--- start of Available records ---

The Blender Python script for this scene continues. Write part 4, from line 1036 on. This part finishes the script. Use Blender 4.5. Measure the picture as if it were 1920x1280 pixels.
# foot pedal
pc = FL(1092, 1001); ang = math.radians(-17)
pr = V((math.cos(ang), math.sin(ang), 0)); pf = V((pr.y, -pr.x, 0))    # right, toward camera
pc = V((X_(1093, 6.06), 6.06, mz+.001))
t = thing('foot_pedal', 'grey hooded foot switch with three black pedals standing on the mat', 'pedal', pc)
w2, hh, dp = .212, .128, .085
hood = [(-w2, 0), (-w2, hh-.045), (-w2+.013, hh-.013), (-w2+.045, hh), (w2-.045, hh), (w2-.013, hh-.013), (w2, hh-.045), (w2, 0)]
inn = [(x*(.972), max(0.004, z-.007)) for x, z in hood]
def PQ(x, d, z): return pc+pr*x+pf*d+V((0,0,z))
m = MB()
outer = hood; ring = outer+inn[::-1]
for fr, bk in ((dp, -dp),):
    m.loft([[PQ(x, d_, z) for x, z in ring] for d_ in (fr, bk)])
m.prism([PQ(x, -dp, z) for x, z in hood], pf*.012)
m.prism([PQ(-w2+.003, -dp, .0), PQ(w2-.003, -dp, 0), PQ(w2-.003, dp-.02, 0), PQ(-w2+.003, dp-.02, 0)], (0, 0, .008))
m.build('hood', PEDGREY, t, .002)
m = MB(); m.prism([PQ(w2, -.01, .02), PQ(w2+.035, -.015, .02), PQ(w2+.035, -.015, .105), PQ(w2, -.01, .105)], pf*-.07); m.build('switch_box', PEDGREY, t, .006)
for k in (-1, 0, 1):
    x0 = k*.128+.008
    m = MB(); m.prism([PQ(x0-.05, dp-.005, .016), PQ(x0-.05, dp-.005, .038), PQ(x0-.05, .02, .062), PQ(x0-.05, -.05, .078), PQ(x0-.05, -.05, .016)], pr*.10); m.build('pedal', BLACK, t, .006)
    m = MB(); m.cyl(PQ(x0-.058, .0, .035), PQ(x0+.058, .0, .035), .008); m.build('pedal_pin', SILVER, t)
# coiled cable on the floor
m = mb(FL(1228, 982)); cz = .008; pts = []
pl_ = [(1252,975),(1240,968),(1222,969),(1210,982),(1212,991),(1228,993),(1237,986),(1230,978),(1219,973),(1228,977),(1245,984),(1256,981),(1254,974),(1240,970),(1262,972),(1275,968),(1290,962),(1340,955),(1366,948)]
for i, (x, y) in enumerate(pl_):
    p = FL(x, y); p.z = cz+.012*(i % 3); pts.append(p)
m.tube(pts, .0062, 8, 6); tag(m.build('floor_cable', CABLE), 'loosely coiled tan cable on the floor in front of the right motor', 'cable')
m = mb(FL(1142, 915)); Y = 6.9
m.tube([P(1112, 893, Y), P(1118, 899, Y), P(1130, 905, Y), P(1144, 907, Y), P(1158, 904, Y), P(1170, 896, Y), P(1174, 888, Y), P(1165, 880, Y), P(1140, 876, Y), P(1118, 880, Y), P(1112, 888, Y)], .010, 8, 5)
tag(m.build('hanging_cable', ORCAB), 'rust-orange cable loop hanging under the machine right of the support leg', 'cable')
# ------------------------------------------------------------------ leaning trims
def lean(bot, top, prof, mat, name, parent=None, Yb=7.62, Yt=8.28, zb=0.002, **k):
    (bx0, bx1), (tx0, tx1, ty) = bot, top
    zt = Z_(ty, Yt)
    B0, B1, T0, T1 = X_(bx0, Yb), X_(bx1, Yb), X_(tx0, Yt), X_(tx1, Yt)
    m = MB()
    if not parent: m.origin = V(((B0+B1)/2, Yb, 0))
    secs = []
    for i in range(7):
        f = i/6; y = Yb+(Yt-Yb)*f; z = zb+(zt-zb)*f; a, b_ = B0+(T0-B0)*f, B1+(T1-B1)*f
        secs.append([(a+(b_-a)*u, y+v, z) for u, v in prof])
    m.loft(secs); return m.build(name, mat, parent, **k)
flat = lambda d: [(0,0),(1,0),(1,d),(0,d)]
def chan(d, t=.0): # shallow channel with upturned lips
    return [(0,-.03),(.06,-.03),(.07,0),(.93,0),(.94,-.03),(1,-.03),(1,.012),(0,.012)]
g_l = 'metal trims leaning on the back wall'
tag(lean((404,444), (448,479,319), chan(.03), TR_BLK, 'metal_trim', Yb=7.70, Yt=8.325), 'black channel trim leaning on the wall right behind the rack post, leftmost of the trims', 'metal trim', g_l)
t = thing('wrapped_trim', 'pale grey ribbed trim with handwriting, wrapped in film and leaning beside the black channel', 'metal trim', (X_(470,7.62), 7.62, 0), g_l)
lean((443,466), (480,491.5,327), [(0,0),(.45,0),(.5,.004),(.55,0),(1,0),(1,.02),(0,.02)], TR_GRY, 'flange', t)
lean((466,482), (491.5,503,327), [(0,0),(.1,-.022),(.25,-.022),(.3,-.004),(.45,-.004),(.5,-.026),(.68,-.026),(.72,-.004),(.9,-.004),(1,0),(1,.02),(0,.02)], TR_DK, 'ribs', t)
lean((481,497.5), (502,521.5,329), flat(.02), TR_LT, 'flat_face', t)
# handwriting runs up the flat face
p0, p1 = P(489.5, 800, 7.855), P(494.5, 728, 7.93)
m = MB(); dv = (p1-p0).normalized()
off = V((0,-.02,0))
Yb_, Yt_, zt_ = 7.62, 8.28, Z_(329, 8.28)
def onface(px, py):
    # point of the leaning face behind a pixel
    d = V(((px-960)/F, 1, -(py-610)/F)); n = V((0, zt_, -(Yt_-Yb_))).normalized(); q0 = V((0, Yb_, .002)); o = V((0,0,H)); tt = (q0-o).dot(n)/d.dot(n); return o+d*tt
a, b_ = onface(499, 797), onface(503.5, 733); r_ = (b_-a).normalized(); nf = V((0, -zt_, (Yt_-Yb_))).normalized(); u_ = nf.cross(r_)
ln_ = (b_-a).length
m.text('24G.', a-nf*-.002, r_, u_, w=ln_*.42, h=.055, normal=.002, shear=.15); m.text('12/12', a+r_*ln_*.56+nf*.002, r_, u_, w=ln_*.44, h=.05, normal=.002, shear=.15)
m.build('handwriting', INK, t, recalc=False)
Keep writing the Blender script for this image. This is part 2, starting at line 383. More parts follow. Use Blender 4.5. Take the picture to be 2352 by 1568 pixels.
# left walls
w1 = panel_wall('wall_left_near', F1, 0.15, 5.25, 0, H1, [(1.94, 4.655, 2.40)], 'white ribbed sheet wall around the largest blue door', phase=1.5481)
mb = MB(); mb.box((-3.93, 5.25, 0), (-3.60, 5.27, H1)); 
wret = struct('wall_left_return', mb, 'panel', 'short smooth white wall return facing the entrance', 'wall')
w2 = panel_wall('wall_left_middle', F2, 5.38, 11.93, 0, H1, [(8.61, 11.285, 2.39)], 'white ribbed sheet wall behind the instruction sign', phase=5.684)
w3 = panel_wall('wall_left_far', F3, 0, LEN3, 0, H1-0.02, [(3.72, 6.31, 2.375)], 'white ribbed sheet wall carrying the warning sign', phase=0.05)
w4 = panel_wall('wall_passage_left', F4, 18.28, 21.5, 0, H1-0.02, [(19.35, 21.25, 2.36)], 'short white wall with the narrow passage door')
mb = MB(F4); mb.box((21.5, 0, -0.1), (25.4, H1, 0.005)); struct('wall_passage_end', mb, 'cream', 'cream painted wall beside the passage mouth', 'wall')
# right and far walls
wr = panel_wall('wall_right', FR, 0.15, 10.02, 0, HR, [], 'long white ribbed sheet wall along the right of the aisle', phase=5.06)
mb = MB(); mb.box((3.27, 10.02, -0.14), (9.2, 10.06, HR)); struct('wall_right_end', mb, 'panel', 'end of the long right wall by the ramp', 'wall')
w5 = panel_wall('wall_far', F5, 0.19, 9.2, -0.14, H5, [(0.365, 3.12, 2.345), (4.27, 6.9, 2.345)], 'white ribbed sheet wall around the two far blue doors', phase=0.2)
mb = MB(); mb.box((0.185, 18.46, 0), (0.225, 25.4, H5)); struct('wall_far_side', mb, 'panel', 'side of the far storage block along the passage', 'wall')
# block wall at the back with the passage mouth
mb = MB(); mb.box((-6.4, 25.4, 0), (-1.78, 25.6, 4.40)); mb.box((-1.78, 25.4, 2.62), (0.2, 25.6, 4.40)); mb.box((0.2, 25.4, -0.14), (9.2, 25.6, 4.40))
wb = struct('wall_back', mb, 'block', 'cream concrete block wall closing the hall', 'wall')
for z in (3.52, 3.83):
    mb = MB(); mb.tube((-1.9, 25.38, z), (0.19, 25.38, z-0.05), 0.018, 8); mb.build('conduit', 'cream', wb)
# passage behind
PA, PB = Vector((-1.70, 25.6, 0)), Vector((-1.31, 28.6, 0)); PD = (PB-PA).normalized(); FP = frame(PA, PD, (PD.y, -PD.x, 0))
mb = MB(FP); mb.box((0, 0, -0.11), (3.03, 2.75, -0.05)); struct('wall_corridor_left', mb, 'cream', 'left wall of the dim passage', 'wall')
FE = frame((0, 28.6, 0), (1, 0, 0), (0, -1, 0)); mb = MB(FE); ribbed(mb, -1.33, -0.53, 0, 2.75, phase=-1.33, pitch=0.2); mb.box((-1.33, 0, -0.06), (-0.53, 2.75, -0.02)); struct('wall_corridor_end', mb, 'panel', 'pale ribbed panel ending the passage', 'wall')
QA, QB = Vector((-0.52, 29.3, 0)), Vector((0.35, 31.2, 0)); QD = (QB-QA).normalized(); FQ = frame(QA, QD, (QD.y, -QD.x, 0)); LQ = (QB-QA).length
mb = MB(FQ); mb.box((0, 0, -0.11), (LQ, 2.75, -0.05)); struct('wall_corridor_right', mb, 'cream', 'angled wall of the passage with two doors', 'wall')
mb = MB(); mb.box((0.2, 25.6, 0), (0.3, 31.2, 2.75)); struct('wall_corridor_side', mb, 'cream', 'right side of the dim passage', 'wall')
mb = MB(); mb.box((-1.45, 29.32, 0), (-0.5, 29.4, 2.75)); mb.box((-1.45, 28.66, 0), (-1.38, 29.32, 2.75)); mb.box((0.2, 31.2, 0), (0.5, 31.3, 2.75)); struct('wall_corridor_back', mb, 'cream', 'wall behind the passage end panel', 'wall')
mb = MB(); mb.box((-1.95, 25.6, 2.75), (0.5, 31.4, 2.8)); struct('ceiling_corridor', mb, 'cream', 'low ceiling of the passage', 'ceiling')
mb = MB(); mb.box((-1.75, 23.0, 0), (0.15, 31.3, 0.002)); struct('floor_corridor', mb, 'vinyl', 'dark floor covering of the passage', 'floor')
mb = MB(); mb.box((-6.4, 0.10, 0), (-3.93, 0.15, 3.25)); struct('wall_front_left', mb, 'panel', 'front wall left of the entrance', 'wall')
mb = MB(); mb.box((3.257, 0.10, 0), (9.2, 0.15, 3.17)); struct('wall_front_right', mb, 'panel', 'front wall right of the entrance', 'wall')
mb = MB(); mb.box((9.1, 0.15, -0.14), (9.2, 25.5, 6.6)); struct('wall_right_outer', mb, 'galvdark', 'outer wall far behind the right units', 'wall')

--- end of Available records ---

**What the exercise asks:**
Scan the entries above for the word "picture" and collect each line holding it.

**Exercise answer:**
The Blender Python script for this scene continues. Write part 4, from line 1036 on. This part finishes the script. Use Blender 4.5. Measure the picture as if it were 1920x1280 pixels.
Keep writing the Blender script for this image. This is part 2, starting at line 383. More parts follow. Use Blender 4.5. Take the picture to be 2352 by 1568 pixels.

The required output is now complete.